Antalya Büyükşehir Belediye Başkanı Muhittin Böcek’in 77 vaadinden biri olan ‘HALK SU’ projesi sahi ne oldu? Finike’de fabrikası olacaktı! Ondan vazgeçilip Konyaaltı’nda yapılacağı açıklandı. Başkan Böcek, projede ilk olarak Muratpaşa'da satış noktası kurulacağını sonra da tüm Antalya'yı kapsayacağını söyledi ama hala ortada yok.

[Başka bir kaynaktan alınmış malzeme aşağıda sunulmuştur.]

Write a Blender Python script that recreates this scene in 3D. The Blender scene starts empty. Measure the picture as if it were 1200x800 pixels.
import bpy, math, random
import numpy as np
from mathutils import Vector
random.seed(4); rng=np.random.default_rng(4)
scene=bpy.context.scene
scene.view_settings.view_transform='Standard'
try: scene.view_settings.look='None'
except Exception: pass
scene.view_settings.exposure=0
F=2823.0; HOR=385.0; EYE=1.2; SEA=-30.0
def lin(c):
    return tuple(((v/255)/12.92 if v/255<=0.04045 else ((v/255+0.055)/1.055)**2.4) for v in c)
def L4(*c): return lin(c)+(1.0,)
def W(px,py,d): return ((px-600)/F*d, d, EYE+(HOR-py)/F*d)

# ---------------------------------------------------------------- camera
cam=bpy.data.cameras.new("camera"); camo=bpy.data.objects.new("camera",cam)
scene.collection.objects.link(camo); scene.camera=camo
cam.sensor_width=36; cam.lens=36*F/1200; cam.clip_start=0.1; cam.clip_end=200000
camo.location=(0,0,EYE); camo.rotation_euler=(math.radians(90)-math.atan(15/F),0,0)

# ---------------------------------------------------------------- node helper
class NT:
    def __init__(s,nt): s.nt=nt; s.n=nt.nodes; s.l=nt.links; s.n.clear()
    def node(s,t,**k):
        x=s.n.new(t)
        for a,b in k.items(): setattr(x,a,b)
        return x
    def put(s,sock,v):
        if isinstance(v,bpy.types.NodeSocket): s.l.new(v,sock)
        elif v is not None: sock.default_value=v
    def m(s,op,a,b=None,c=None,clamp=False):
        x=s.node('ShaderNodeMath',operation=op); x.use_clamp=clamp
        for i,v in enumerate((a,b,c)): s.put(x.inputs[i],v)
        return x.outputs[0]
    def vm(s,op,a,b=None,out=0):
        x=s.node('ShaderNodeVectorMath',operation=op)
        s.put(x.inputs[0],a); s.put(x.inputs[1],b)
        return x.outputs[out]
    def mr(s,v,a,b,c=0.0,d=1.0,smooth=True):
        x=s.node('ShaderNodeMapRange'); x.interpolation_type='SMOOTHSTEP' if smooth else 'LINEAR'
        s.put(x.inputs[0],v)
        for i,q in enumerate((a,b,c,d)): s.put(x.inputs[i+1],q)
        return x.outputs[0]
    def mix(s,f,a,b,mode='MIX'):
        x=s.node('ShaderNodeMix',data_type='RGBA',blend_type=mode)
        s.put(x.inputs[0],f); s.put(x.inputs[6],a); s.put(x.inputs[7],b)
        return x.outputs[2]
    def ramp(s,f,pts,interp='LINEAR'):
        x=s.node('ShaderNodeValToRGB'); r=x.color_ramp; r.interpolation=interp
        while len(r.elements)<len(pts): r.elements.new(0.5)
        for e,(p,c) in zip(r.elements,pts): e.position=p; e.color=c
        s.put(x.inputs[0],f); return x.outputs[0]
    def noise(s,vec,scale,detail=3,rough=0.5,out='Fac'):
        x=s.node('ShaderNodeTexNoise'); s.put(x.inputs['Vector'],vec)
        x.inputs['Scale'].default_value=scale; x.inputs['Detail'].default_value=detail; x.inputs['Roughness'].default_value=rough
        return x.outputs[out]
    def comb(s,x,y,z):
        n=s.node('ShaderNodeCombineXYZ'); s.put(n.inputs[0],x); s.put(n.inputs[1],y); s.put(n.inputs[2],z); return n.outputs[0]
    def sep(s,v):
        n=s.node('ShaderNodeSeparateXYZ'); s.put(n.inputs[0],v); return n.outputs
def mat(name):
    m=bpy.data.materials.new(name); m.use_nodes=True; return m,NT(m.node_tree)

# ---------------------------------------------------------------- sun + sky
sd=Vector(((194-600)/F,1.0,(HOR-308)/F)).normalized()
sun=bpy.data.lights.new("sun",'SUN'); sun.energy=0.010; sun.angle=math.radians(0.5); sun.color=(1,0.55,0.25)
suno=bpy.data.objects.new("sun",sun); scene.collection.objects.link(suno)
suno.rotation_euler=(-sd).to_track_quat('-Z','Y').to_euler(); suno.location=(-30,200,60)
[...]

Daha sonra isminin 'Ant Su' olarak değiştirildiği açıklanan projede, satılan su gelirlerinin bir bölümünün Antalyaspor'a verileceği vurgulandı ama ondan da ses seda yok. Hani Antalya’nın dört bir yanından su akıyor ama Başkan Böcek ve ekibi de sadece bakıyor mu dersiniz?
Valla ben onu bunu bilmem. Artık eşek yükü ile para ödeyip su almaktan bıktım. Bari adı her ne olacaksa ‘Halk Su’ mu yoksa ‘Ant Su’ mu? Biran önce hayata geçirilsin ki bizde ucuza su içelim. Tabi çeşmeden akan suyun fiyatına benzemeyecekse!
Hadi biz buz gibi bir bardak su içelim ve bayramda içimizi serinletelim. İyi bayramlar.